Opportunity Cost

What do you mean when you talk about the cost of something? Isn’t it what you must give up or go without to get that thing? The opportunity cost of the item or activity is the value of the best alternative you must pass up. Sometimes opportunity cost can be measured in dollar terms. However, as you shall see, money usually captures only part of opportunity cost.

Nothing Better to Do?

How many times have you heard someone say they did something because they “had nothing better to do”? They actually mean they had no alternative that was more attractive than the one they chose. Yet, according to the idea of opportunity cost, people always do what they do because they had nothing better to do. The choice selected seems, at the time, preferable to any other possible choice. You are reading this page right now because you have nothing better to do.

Estimate Opportunity Cost

Only the individual decision maker can select the most attractive alternative. You, the chooser, seldom know the actual value of the best alternative you gave up, because that alternative is “the road not taken.”
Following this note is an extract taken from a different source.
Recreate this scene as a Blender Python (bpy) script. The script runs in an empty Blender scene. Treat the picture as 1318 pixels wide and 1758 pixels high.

If you give up an evening of pizza and conversation with friends to work on a term paper, you will never know the exact value of what you gave up. You know only what you expected. You expected the value of working on that paper to exceed the value of the best alternative.

Opportunity Cost Varies

Your opportunity cost varies depending on your alternatives. This is why you are less likely to study on a Saturday night than on a Tuesday night. On Saturday night, the opportunity cost of studying is higher because your alternatives are more attractive than they are on a Tuesday night, when there’s less going on.

What if you go to a movie on Saturday night? Your opportunity cost is the value of the best alternative you gave up, which might be attending a basketball game. Studying on a Saturday night might rank well down the list of alternatives for you – perhaps ahead of cleaning your room, but behind watching TV.

Opportunity cost is a personal thing, but in some cases, estimating a dollar value for goods and services may work. For example, the opportunity cost of a new Blu-ray player is spending that $200 on the best alternative. In other cases, the dollar value may omit some important elements, particularly the value of the time involved. For example, renting a movie costs not just the rental fee but the time and travel expense it takes to get it, watch it, and return it.

Choose Among Alternatives

Now that you understand what opportunity cost is and how it can vary depending on the circumstances, consider what’s involved in actually choosing among alternatives.

Calculate Opportunity Cost

Economists assume that your rational self-interest will lead you to select the most valued alternative. This does not mean you must calculate the value of all possible alternatives. Because acquiring information about alternatives is costly and time-consuming, you usually make choices based on limited or even faulty information. Indeed, some choices may turn out to be poor ones: You went for a picnic but it rained. Your new shoes pinch your toes.

Regret about lost opportunities is captured in the common expression “coulda, woulda, shoulda.” At the time you made the choice, however, you believed you were making the best use of all your scarce resources, including the time required to gather information and assess your alternatives.

Time: Ultimate Limitation

The sultan of Brunei is among the world’s richest people, with wealth estimated at $16 billion based on huge oil revenues that flow into his tiny country. He has two palaces, one for each wife. The larger palace has 1,788 rooms, with walls of fine Italian marble, and a throne room the size of a football field.

Supported by such wealth, the sultan appears to have overcome the economic problem caused by scarcity. However, although he can buy just about whatever he wants, his time to enjoy those goods and services is scarce. If he pursues one activity, he cannot at the same time do something else. Each activity he undertakes has an opportunity cost. Consequently, the sultan must choose from among the competing uses of his scarcest resource, time. Although your alternatives are less exotic, you too face a time constraint, especially when term papers and exams demand your time.

Opportunity CostName:______

1.Why must there be an opportunity cost for every choice you make?

2.Why isn’t the opportunity cost of using your time to do homework always the same?

3.What factor forces even people who are very wealthy to face opportunity costs?

4.There are many opportunity costs of attending college – money spent on books and tuition, and lost time being able to work full-time. Why might you still want to go?

5.Harold sells snow blowers at his hardware store in North Dakota. Although he never changes his price, his sales vary throughout the year. Draw a line graph that demonstrates this data.

Harold’s Sales
Month / Sales
Jan / 13
Feb / 11
Mar / 3
Apr / 0
May / 0
June / 0
July / 0
Aug / 0
Sep / 8
Oct / 32
Nov / 38
Dec / 21

JanFebMarAprMayJunJulAugSepOctNovDec

6.Explain how your graph shows that the value of buying a snow blower changes over time. What does this have to do with the opportunity cost of other uses for limited funds?

7.The Owen County school board has approved $10,000 to buy new computers for the labs. The school can either buy 20 low-end computers, or 10 faster computers with better programs. What is the opportunity cost for either option?